⟨

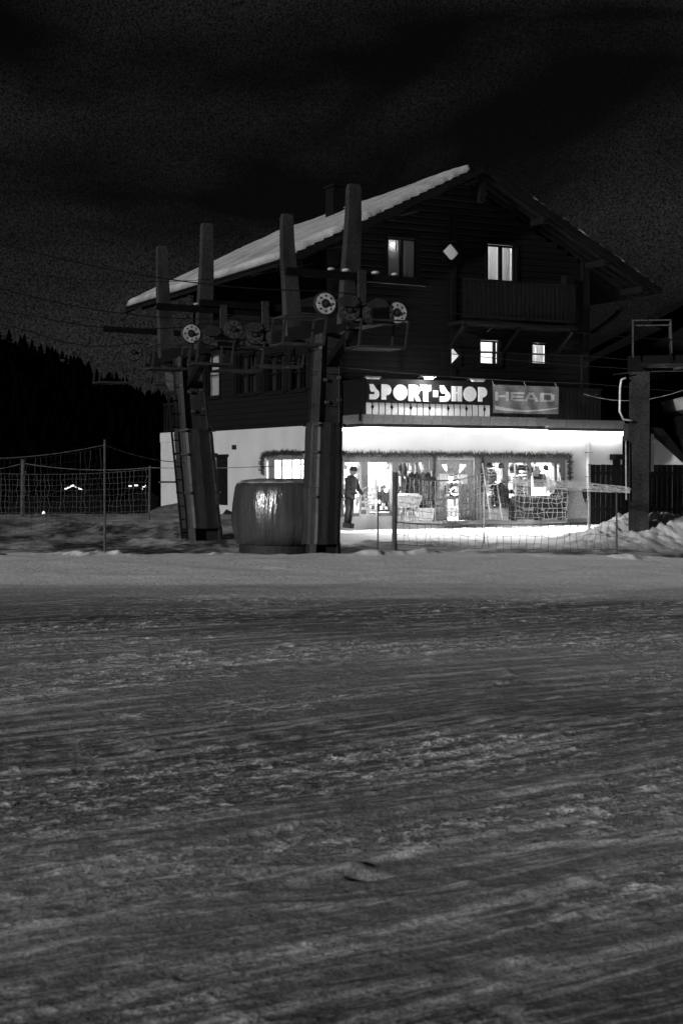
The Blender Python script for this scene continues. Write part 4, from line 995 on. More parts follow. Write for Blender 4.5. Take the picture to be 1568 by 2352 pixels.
for s_ in (-1, 1): MB().tube([(mx - .03 + .21 * s_, -.35, 1.46), (mx + .02 + .27 * s_, -.40, 1.2), (mx + .18 + .16 * s_, -.55, 1.02)], [.075, .065, .045], 8).build('sleeve', 'dark_cloth', mq, True)
MB().ball((mx, -.37, 1.67), .105, 12, 8, 1.15).build('head', 'goods_mid', mq, True)
MB().loft([ell(mx, -.37, 1.69, .125, .135), ell(mx, -.37, 1.78, .12, .125), ell(mx, -.37, 1.84, .05, .05)]).build('cap', 'dark_cloth', mq, True)
for s_ in (-1, 1): MB().box(mx + .02 + .09 * s_ - .055, mx + .02 + .09 * s_ + .055, -.50, -.28, -.04, .12, .02).build('boot', 'goods_dark', mq)
mq.matrix_world = Matrix.Translation((0, 0, -.07)) @ mq.matrix_world @ Matrix.Rotation(R(7), 4, 'Y') @ Matrix.Rotation(R(25), 4, 'Z')
# round hats and lanterns hanging in the right window
for k, (u, v, lb_) in enumerate(((1150, 1070, 'round black hat hanging high before the left mullion of the right window'), (1124, 1068, 'round black hat hanging beside the garland at the right window top left'), (1196, 1074, 'dark woolly hat hanging left of the second pane top'), (1207, 1076, 'dark woolly hat hanging close before the second mullion'), (1134, 1118, 'small dark hat hanging on the sunglasses stand'), (1173, 1129, 'dark round bag hanging on the first mullion of the right window'), (1253, 1074, 'dark hat hanging in the top of the third pane'))):
    x, z = F(u, v, .12); o = empty('hat', BM, (x, -.12, z), lb_, 'hat', 'hats hanging at the right shop window')
    MB().ball((x, -.12, z), .10, 12, 8, .95).build('crown', 'goods_dark', o, True); MB().loft([ell(x, -.12, z - .07, .12, .12), ell(x, -.12, z - .04, .115, .115)]).build('brim', 'dark_cloth', o, True)
    MB().tube([(x, -.12, z + .08), (x, -.05, z + .35)], .004, 4).build('string', 'goods_mid', o)
# sunglasses stands
for k, (u, lb_) in enumerate(((1126, 'leaning white framed stand hung with sunglasses right of the shop door'), (1196, 'upright goods stand before the second pane of the right window'))):
    x, _ = F(u, 1130, .45); y = -.45; o = empty('display_stand', BM, (x, y, .1), lb_, 'display stand', 'display stands outside the right shop window')
    ln = .16 if k == 0 else 0
    for s_ in (-.22, .22): MB().beam((x + s_ + ln, y - .1, .08), (x + s_ - ln * .4, y + .05, 1.85), .035, .035).build('upright', 'goods_pale', o)
    b = MB(); gd = MB()
    for j in range(11):
        z = .62 + j * .11; sh = ln * (1 - (z - .1) / 1.25); b.box(x - .2 + sh, x + .2 + sh, y - .04, y - .01, z, z + .012)
        for i in range(3):
            xx = x - .16 + sh + i * .115; gd.box(xx, xx + .04, y - .09, y - .05, z + .02, z + .055); gd.box(xx + .048, xx + .088, y - .09, y - .05, z + .02, z + .055)
    b.build('bar', 'goods_mid', o); gd.build('sunglasses', 'goods_dark', o)['kind'] = 'stuff'
# bench with ski boots
x0, _ = F(1175, 1180, .6); x1, _ = F(1292, 1180, .6)
bn = empty('boot_bench', BM, ((x0 + x1) / 2, -.6, .1), 'low dark bench carrying a row of ski boots below the right shop window', 'bench')
MB().box(x0, x1, -.75, -.4, .42, .47).build('seat', 'goods_dark', bn); MB().box(x0, x1, -.43, -.40, .47, .75).build('backboard', 'goods_dark', bn)
for x in (x0 + .1, (x0 + x1) / 2, x1 - .1): MB().box(x - .03, x + .03, -.72, -.42, .02, .42).build('leg', 'goods_dark', bn)
for k in range(7):
    x = x0 + (x1 - x0) * (k + .5) / 7; hh = random.uniform(.22, .38)
    o = empty('storage_crate', BM, (x, -.62, .08), 'dark slatted crate under the boot bench, %s from the left' % ['first', 'second', 'third', 'fourth', 'fifth', 'sixth', 'last'][k], 'crate', 'crates under the boot bench')
    MB().box(x - .17, x + .17, -.76, -.44, .06, .06 + hh, .01).build('body', 'goods_dark', o)
    for j in range(3): MB().box(x - .18, x + .18, -.785, -.762, .09 + j * hh / 3, .06 + (j + .75) * hh / 3).build('slat', 'goods_dark' if k % 3 else 'mid_cloth', o)
bt = None; nb_ = 11
LB = ['first', 'second', 'third', 'fourth', 'fifth', 'sixth', 'seventh', 'eighth', 'ninth', 'tenth', 'last']
for k in range(nb_):
    x = x0 + .08 + (x1 - x0 - .16) * k / (nb_ - 1); z = .47
    if bt is None:
        bt = empty('ski_boot', BM, (x, -.6, z), '', 'ski boot', 'ski boots along the bench')
        MB().box(x - .055, x + .055, -.74, -.48, z, z + .12, .02).build('foot_shell', 'goods_dark', bt)
        MB().loft([ell(x, -.55, z + .10, .06, .08, 8), ell(x, -.57, z + .34, .07, .09, 8)]).build('cuff', 'mid_cloth', bt, True); o = bt
        bx0 = x
    else:
        o = copy_tree(bt); o.location = BM @ V(x, -.6, z)
        o.rotation_euler = (0, 0, TH + random.uniform(-.3, .3))
    o['label'] = 'dark ski boot, %s from the left along the bench under the right window' % LB[k]
# ski poles leaning
for k, (u, lb_) in enumerate(((1290, 'pale ski pole leaning at the right end of the right window'), (1262, 'ski pole standing before the third pane'), (1227, 'ski pole leaning beside the second mullion'))):
    x, _ = F(u, 1150, .5); o = empty('ski_pole', BM, (x, -.5, .1), lb_, 'ski pole', 'ski poles at the right shop window')
    MB().tube([(x, -.6, .08), (x + .08, -.25, 1.55)], .012, 6).build('shaft', 'goods_pale', o); MB().tube([(x + .08, -.25, 1.55), (x + .087, -.22, 1.7)], .022, 6).build('grip', 'goods_dark', o)
    MB().loft([ell(x + .005, -.58, .17, .045, .045, 8), ell(x + .005, -.58, .18, .04, .04, 8)]).build('basket', 'goods_dark', o)
# leaning dark board + meter box right of the window
x0, x1, z0, z1 = rectF(1300, 1345, 1128, 1195, .35)
o = empty('slab_panel', BM, ((x0 + x1) / 2, -.35, z0), 'mottled grey panel leaning on the shop wall right of the window', 'panel')
MB().hexa([(x0, -.5, .05), (x1, -.5, .05), (x1, -.47, .05), (x0, -.47, .05), (x0, -.10, z1), (x1, -.10, z1), (x1, -.07, z1), (x0, -.07, z1)]).build('sheet', 'wicker', o)
x0, x1, z0, z1 = rectF(1340, 1352, 1122, 1190, .1); o = empty('meter_box', BM, (x0, -.1, z0), 'small black meter box with cable on the shop wall beside the fence', 'meter box')
MB().box(x0, x1, -.12, -.002, z1 - .35, z1, .01).build('case', 'goods_dark', o); MB().tube([(x0 + .08, -.05, z1 - .35), (x0 + .05, -.05, .2)], .02).build('cable', 'goods_dark', o)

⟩

■ **TASK BRIEF**: Each line of the material must be retyped exactly, except that images are omitted.

■ **FINISHED TASK**:
The Blender Python script for this scene continues. Write part 4, from line 995 on. More parts follow. Write for Blender 4.5. Take the picture to be 1568 by 2352 pixels.
for s_ in (-1, 1): MB().tube([(mx - .03 + .21 * s_, -.35, 1.46), (mx + .02 + .27 * s_, -.40, 1.2), (mx + .18 + .16 * s_, -.55, 1.02)], [.075, .065, .045], 8).build('sleeve', 'dark_cloth', mq, True)
MB().ball((mx, -.37, 1.67), .105, 12, 8, 1.15).build('head', 'goods_mid', mq, True)
MB().loft([ell(mx, -.37, 1.69, .125, .135), ell(mx, -.37, 1.78, .12, .125), ell(mx, -.37, 1.84, .05, .05)]).build('cap', 'dark_cloth', mq, True)
for s_ in (-1, 1): MB().box(mx + .02 + .09 * s_ - .055, mx + .02 + .09 * s_ + .055, -.50, -.28, -.04, .12, .02).build('boot', 'goods_dark', mq)
mq.matrix_world = Matrix.Translation((0, 0, -.07)) @ mq.matrix_world @ Matrix.Rotation(R(7), 4, 'Y') @ Matrix.Rotation(R(25), 4, 'Z')
# round hats and lanterns hanging in the right window
for k, (u, v, lb_) in enumerate(((1150, 1070, 'round black hat hanging high before the left mullion of the right window'), (1124, 1068, 'round black hat hanging beside the garland at the right window top left'), (1196, 1074, 'dark woolly hat hanging left of the second pane top'), (1207, 1076, 'dark woolly hat hanging close before the second mullion'), (1134, 1118, 'small dark hat hanging on the sunglasses stand'), (1173, 1129, 'dark round bag hanging on the first mullion of the right window'), (1253, 1074, 'dark hat hanging in the top of the third pane'))):
    x, z = F(u, v, .12); o = empty('hat', BM, (x, -.12, z), lb_, 'hat', 'hats hanging at the right shop window')
    MB().ball((x, -.12, z), .10, 12, 8, .95).build('crown', 'goods_dark', o, True); MB().loft([ell(x, -.12, z - .07, .12, .12), ell(x, -.12, z - .04, .115, .115)]).build('brim', 'dark_cloth', o, True)
    MB().tube([(x, -.12, z + .08), (x, -.05, z + .35)], .004, 4).build('string', 'goods_mid', o)
# sunglasses stands
for k, (u, lb_) in enumerate(((1126, 'leaning white framed stand hung with sunglasses right of the shop door'), (1196, 'upright goods stand before the second pane of the right window'))):
    x, _ = F(u, 1130, .45); y = -.45; o = empty('display_stand', BM, (x, y, .1), lb_, 'display stand', 'display stands outside the right shop window')
    ln = .16 if k == 0 else 0
    for s_ in (-.22, .22): MB().beam((x + s_ + ln, y - .1, .08), (x + s_ - ln * .4, y + .05, 1.85), .035, .035).build('upright', 'goods_pale', o)
    b = MB(); gd = MB()
    for j in range(11):
        z = .62 + j * .11; sh = ln * (1 - (z - .1) / 1.25); b.box(x - .2 + sh, x + .2 + sh, y - .04, y - .01, z, z + .012)
        for i in range(3):
            xx = x - .16 + sh + i * .115; gd.box(xx, xx + .04, y - .09, y - .05, z + .02, z + .055); gd.box(xx + .048, xx + .088, y - .09, y - .05, z + .02, z + .055)
    b.build('bar', 'goods_mid', o); gd.build('sunglasses', 'goods_dark', o)['kind'] = 'stuff'
# bench with ski boots
x0, _ = F(1175, 1180, .6); x1, _ = F(1292, 1180, .6)
bn = empty('boot_bench', BM, ((x0 + x1) / 2, -.6, .1), 'low dark bench carrying a row of ski boots below the right shop window', 'bench')
MB().box(x0, x1, -.75, -.4, .42, .47).build('seat', 'goods_dark', bn); MB().box(x0, x1, -.43, -.40, .47, .75).build('backboard', 'goods_dark', bn)
for x in (x0 + .1, (x0 + x1) / 2, x1 - .1): MB().box(x - .03, x + .03, -.72, -.42, .02, .42).build('leg', 'goods_dark', bn)
for k in range(7):
    x = x0 + (x1 - x0) * (k + .5) / 7; hh = random.uniform(.22, .38)
    o = empty('storage_crate', BM, (x, -.62, .08), 'dark slatted crate under the boot bench, %s from the left' % ['first', 'second', 'third', 'fourth', 'fifth', 'sixth', 'last'][k], 'crate', 'crates under the boot bench')
    MB().box(x - .17, x + .17, -.76, -.44, .06, .06 + hh, .01).build('body', 'goods_dark', o)
    for j in range(3): MB().box(x - .18, x + .18, -.785, -.762, .09 + j * hh / 3, .06 + (j + .75) * hh / 3).build('slat', 'goods_dark' if k % 3 else 'mid_cloth', o)
bt = None; nb_ = 11
LB = ['first', 'second', 'third', 'fourth', 'fifth', 'sixth', 'seventh', 'eighth', 'ninth', 'tenth', 'last']
for k in range(nb_):
    x = x0 + .08 + (x1 - x0 - .16) * k / (nb_ - 1); z = .47
    if bt is None:
        bt = empty('ski_boot', BM, (x, -.6, z), '', 'ski boot', 'ski boots along the bench')
        MB().box(x - .055, x + .055, -.74, -.48, z, z + .12, .02).build('foot_shell', 'goods_dark', bt)
        MB().loft([ell(x, -.55, z + .10, .06, .08, 8), ell(x, -.57, z + .34, .07, .09, 8)]).build('cuff', 'mid_cloth', bt, True); o = bt
        bx0 = x
    else:
        o = copy_tree(bt); o.location = BM @ V(x, -.6, z)
        o.rotation_euler = (0, 0, TH + random.uniform(-.3, .3))
    o['label'] = 'dark ski boot, %s from the left along the bench under the right window' % LB[k]
# ski poles leaning
for k, (u, lb_) in enumerate(((1290, 'pale ski pole leaning at the right end of the right window'), (1262, 'ski pole standing before the third pane'), (1227, 'ski pole leaning beside the second mullion'))):
    x, _ = F(u, 1150, .5); o = empty('ski_pole', BM, (x, -.5, .1), lb_, 'ski pole', 'ski poles at the right shop window')
    MB().tube([(x, -.6, .08), (x + .08, -.25, 1.55)], .012, 6).build('shaft', 'goods_pale', o); MB().tube([(x + .08, -.25, 1.55), (x + .087, -.22, 1.7)], .022, 6).build('grip', 'goods_dark', o)
    MB().loft([ell(x + .005, -.58, .17, .045, .045, 8), ell(x + .005, -.58, .18, .04, .04, 8)]).build('basket', 'goods_dark', o)
# leaning dark board + meter box right of the window
x0, x1, z0, z1 = rectF(1300, 1345, 1128, 1195, .35)
o = empty('slab_panel', BM, ((x0 + x1) / 2, -.35, z0), 'mottled grey panel leaning on the shop wall right of the window', 'panel')
MB().hexa([(x0, -.5, .05), (x1, -.5, .05), (x1, -.47, .05), (x0, -.47, .05), (x0, -.10, z1), (x1, -.10, z1), (x1, -.07, z1), (x0, -.07, z1)]).build('sheet', 'wicker', o)
x0, x1, z0, z1 = rectF(1340, 1352, 1122, 1190, .1); o = empty('meter_box', BM, (x0, -.1, z0), 'small black meter box with cable on the shop wall beside the fence', 'meter box')
MB().box(x0, x1, -.12, -.002, z1 - .35, z1, .01).build('case', 'goods_dark', o); MB().tube([(x0 + .08, -.05, z1 - .35), (x0 + .05, -.05, .2)], .02).build('cable', 'goods_dark', o)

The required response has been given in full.